There’s also the inconvenient fact that more than half of Yukon’s sheep hunters believe ATV use should be restricted, according to a survey conducted in 1997. One-quarter of those hunters would have preferred to see ATVs banned entirely, while another 39 per cent wanted them restricted to designated routes and to stop below the treeline.

Wonder what they were smoking before they answered those survey questions, huh?
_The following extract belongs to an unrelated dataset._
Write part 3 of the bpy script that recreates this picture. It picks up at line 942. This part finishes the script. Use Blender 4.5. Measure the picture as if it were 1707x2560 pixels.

Even scarier: In March 2012, the board of the Yukon Fish and Game Association revised its policy on ATVs after consulting with its membership. Along with developing a code of ethics for its ATV-riding members, the association supports the creation of new rules for ATVs, including a requirement that the machines be registered and licensed. Oh, the association also supports restricting ATVs from sensitive areas and – wait for it – to protect wildlife.

Nutcases.

Such unrelenting mistrust opens up all sorts of interesting possibilities. Y’know how ATVs are faulted for creating ugly scars that will take decades to heal in Yukon’s fragile alpine meadows and wetlands? Well, maybe those vehicles aren’t to blame. Maybe it’s UFOs instead.

And once it’s firmly established that regulating ATVs is an unconscionable impingement upon liberty, then we can start talking about rolling back other frivolous laws, like speed limits and prohibitions against drunk driving. But let’s take this one step at a time.